Ian McDonald
Ian practised as an architect for 25 years in the UK, Germany and India. Since 2004, he has been based in the Pembrokeshire harbour village of Solva. He and his wife, Maria, run a boutique self-catering business there – Art and Accommodation at Haroldston House – where they are also resident artists.
From this vantage point, Ian documents the buildings and landscapes of western British Isles in his black & white pen-and-ink drawings, colour screenprints and pencil line sketches.
Artwork
Black-and-white Prints
Ian’s giclee prints of black & white pen-and-ink drawings have recorded the sometimes outlandish thatched cottages of the West Country, the monuments of the Irish Republic, and the stone crosses of Celtic Cornwall and the ancient county of Pembrokeshire in Wales’ extreme southwest.
To this have been added the hill villages of his native Lancashire and, from his time in South Asia, the fire temples and lotus ponds of sacred spots from India to Vietnam.
Hand-printed Screenprints
Ian first developed an interest in screenprinting while working for a firm of architects in India who produced prints of their buildings using traditional miniature-style techniques such as flattening-out of perspective and deep, pungent colours.
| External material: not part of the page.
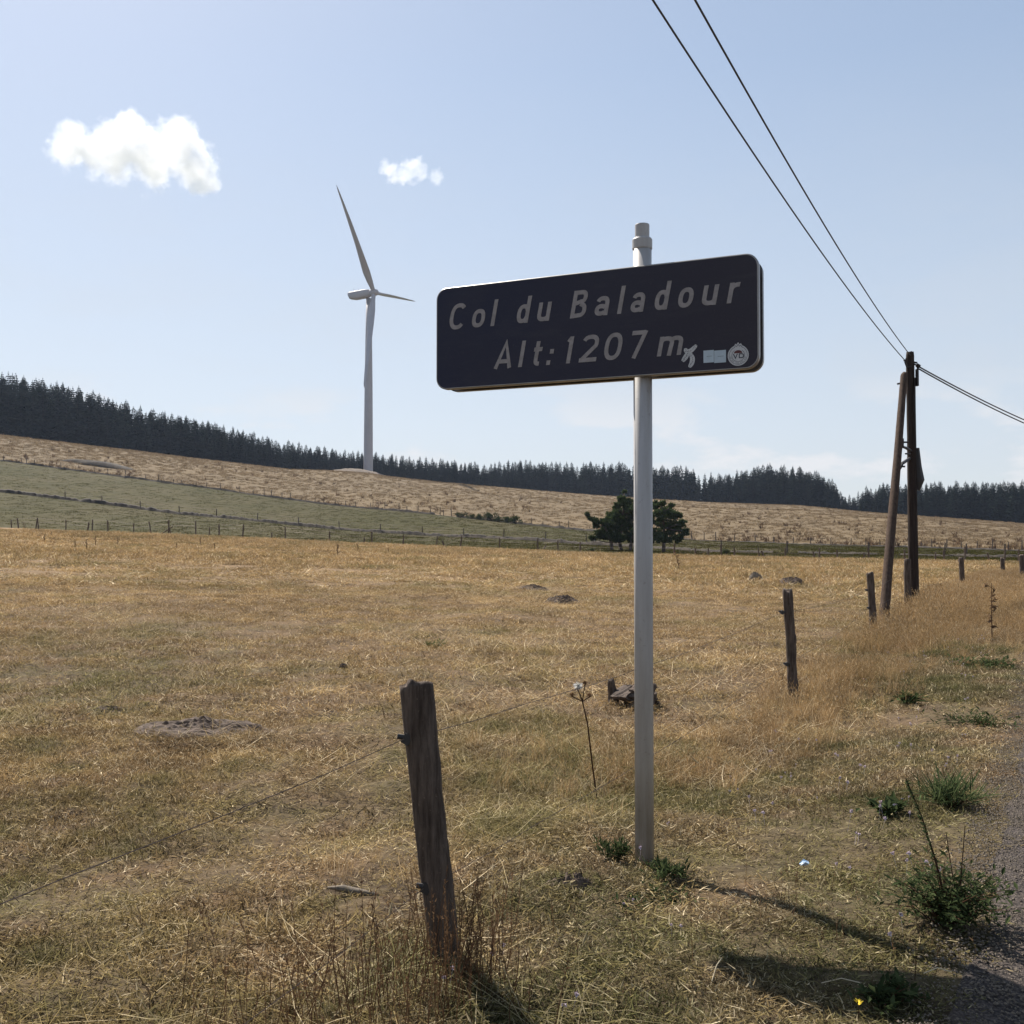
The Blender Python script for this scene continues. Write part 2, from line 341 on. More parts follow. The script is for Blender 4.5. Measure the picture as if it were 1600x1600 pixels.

His large-scale works are vivid, hand-printed screenprints of Pembrokeshire’s coastline, in contrast to his small B&W images.
Pencil-line Work
Inspired by Paul Klee’s famous dictum about ‘taking a line for a walk’ and Ben Nicholson’s lesser-known sketches of the Yorkshire landscape, Ian’s minimal pencil drawings tackle the gnarled shapes of Pembrokeshire’s coast and buildings in linear style.
Publishing
Writing, Editing and Illustration
Ian is a qualified and experienced copyeditor and proofreader and works for a number of international publishers over a wide variety of subjects.
He also contributes as a copywriter to publications such as ARTicle, and collaborates on books from Siobhan Doran Publications.
He has lectured on art and architecture for the Solva Edge Festival; St Davids’ Oriel y Parc; and, more recently, at Twr y Felin Art Hotel, St Davids. For more information, read his Blog.
Artists in Residence & Exhibition
'Suspended Collaboration'
The creation of a 3D installation by Maria Jones and Ian McDonald as part of their Residency at Oriel Y Parc Landscape Gallery in St Davids, Pembrokeshire.
Responding to people's thoughts and feelings about living or being in Pembrokeshire, Maria and Ian will collaborate in their first public artwork to create a large-scale, suspended porcelain sculpture that will be hung in the Tower Room of the gallery.